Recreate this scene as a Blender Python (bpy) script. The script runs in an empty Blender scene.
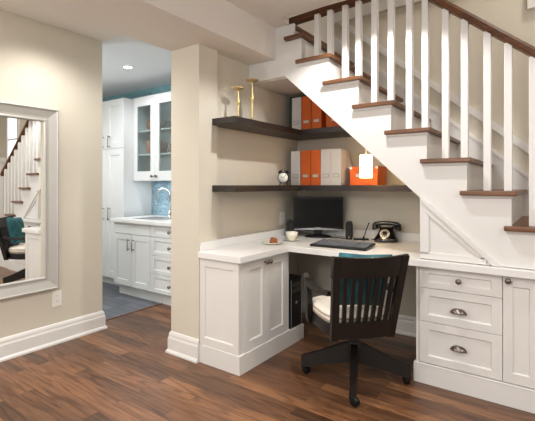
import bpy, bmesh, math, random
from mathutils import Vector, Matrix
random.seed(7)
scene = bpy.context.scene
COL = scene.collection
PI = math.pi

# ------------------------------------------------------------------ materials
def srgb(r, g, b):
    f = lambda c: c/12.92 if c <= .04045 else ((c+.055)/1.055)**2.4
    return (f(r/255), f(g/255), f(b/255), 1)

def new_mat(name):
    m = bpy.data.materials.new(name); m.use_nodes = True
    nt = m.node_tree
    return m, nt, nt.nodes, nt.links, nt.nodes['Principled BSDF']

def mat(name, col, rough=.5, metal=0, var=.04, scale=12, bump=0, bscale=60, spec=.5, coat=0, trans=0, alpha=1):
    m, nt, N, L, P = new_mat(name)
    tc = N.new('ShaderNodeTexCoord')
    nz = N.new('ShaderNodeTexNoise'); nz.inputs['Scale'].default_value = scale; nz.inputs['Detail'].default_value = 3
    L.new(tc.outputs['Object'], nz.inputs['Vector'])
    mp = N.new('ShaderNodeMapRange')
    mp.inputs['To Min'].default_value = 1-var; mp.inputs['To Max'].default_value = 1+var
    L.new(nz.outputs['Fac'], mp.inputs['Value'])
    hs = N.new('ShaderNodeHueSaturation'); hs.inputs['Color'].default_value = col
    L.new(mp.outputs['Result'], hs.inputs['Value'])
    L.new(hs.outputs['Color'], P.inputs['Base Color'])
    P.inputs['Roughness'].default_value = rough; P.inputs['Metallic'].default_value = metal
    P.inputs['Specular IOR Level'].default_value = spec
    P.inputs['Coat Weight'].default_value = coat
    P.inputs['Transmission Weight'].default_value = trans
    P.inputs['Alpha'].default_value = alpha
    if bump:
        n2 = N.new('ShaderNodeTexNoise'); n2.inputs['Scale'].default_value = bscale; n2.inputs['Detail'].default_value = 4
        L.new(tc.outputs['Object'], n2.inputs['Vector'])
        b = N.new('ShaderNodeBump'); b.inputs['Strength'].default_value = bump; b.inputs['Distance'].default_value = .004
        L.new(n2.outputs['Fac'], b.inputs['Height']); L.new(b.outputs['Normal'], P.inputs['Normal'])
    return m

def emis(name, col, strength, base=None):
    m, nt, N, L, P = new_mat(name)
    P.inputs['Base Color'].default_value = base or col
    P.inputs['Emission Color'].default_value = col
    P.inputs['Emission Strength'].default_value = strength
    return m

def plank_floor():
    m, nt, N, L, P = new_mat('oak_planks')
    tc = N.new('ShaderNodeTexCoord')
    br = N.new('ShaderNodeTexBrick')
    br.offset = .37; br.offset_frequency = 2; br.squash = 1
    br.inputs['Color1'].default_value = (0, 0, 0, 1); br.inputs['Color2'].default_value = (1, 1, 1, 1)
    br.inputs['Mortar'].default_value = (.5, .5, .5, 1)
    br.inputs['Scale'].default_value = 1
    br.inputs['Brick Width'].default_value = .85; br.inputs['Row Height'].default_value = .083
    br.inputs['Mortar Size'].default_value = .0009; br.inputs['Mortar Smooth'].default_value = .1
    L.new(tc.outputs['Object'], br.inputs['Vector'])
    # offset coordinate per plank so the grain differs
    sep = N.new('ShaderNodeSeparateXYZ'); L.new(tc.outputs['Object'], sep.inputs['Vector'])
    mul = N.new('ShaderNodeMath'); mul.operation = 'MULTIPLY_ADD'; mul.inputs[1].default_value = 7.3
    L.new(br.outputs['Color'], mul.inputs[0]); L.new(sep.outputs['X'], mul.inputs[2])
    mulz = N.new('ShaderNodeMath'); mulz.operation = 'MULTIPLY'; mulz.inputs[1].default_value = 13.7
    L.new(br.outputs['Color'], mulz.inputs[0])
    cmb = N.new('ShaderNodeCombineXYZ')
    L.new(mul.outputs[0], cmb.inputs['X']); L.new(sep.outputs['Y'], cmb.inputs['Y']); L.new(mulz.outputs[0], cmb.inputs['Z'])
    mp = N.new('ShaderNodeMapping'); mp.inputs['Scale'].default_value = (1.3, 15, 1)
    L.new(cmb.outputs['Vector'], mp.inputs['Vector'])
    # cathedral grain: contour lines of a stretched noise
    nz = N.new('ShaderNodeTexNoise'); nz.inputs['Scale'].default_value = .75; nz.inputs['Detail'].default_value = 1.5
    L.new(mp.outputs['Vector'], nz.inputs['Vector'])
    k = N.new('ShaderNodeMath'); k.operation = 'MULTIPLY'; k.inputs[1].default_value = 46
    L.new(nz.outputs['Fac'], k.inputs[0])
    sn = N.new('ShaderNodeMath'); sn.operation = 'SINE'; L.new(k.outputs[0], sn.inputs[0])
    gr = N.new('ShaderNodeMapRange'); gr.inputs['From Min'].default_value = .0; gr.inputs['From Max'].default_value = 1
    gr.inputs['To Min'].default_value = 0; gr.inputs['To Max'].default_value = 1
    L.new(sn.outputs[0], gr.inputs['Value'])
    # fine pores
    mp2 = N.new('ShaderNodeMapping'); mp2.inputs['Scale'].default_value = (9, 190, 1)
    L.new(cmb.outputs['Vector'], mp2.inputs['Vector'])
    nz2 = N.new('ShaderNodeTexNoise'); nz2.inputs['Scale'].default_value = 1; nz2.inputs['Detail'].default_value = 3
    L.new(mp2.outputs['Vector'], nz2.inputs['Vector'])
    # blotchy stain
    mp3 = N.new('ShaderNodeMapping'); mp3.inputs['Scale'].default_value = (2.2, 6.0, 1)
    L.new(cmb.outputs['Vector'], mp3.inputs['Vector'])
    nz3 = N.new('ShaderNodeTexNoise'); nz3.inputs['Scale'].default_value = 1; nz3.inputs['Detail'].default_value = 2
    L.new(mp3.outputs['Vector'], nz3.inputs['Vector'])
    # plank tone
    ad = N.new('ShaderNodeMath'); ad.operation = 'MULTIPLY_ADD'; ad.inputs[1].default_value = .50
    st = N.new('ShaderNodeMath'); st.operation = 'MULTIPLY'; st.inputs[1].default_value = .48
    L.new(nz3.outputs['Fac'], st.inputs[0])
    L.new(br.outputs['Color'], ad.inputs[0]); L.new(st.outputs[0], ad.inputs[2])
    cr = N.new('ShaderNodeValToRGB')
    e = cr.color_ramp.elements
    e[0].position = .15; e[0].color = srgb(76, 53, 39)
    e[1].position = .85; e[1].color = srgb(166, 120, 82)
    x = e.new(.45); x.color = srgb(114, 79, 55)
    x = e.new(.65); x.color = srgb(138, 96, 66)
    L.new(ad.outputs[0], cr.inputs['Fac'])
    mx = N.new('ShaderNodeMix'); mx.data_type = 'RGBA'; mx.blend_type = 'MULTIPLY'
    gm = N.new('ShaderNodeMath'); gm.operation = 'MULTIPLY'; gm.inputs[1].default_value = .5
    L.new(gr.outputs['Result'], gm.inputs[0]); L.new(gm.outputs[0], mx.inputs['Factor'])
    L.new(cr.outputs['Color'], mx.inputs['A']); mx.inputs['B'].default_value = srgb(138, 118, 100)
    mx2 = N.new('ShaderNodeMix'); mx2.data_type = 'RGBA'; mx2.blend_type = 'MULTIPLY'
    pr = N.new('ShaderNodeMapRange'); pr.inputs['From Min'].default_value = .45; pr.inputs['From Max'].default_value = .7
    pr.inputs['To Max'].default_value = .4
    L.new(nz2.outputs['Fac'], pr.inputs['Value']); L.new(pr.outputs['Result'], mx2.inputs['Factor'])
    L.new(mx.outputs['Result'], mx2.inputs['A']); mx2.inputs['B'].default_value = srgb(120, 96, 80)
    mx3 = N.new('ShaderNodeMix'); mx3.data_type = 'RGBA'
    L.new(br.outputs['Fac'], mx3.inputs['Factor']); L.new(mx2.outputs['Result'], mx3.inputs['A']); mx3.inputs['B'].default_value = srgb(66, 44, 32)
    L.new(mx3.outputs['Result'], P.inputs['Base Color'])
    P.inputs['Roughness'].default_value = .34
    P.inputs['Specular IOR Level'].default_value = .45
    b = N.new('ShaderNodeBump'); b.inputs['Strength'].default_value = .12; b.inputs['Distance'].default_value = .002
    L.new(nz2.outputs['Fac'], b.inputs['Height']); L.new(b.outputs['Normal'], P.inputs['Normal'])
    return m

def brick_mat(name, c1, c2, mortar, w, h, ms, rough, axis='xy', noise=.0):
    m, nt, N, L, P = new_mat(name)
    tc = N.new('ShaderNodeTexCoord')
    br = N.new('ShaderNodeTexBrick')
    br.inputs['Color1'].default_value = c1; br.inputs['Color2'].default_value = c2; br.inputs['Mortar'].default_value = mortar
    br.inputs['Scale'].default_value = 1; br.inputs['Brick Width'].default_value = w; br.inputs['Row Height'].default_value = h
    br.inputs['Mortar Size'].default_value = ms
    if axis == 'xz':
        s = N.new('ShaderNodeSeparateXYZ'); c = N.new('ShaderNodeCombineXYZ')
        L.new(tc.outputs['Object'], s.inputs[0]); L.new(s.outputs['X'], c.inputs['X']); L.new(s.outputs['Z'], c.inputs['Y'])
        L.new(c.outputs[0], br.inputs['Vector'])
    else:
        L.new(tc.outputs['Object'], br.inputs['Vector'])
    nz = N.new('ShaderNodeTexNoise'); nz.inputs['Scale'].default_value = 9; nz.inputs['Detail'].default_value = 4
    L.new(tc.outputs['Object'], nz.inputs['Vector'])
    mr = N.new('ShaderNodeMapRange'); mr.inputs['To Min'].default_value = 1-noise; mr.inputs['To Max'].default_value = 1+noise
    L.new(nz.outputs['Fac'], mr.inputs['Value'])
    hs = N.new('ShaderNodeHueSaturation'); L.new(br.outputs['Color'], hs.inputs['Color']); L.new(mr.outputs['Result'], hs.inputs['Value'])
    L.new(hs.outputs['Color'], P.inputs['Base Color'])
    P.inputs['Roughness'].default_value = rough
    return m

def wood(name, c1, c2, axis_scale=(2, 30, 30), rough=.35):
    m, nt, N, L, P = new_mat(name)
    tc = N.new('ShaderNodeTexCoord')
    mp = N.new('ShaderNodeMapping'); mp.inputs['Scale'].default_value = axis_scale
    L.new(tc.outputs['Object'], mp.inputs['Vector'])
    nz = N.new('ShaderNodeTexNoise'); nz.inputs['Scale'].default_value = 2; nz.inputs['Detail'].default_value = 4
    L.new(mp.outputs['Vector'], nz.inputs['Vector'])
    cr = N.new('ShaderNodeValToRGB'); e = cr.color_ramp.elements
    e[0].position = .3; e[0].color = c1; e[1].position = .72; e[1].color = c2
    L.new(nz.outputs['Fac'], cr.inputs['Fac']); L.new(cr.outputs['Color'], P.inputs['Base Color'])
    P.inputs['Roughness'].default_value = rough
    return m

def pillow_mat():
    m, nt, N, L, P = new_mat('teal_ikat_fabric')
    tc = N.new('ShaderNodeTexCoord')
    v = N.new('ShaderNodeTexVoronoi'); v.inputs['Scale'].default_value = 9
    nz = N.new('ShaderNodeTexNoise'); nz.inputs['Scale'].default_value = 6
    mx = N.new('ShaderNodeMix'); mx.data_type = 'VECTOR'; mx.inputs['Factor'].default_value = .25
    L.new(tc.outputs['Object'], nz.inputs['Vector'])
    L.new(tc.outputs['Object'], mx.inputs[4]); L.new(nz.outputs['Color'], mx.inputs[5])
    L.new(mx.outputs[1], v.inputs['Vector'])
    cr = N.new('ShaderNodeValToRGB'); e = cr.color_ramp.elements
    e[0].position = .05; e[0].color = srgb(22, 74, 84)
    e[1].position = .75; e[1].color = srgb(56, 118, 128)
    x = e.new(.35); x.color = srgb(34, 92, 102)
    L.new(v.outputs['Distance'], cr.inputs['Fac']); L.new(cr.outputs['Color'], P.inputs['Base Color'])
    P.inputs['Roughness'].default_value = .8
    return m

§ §

Work to do:
Without any pictures, reproduce the lines from the first one in the material through the line that has "return m, nt, nt.nodes, nt.links, nt.nodes['Principled", exactly as they appear.

Reply to the exercise:
Recreate this scene as a Blender Python (bpy) script. The script runs in an empty Blender scene.
import bpy, bmesh, math, random
from mathutils import Vector, Matrix
random.seed(7)
scene = bpy.context.scene
COL = scene.collection
PI = math.pi

# ------------------------------------------------------------------ materials
def srgb(r, g, b):
    f = lambda c: c/12.92 if c <= .04045 else ((c+.055)/1.055)**2.4
    return (f(r/255), f(g/255), f(b/255), 1)

def new_mat(name):
    m = bpy.data.materials.new(name); m.use_nodes = True
    nt = m.node_tree
    return m, nt, nt.nodes, nt.links, nt.nodes['Principled BSDF']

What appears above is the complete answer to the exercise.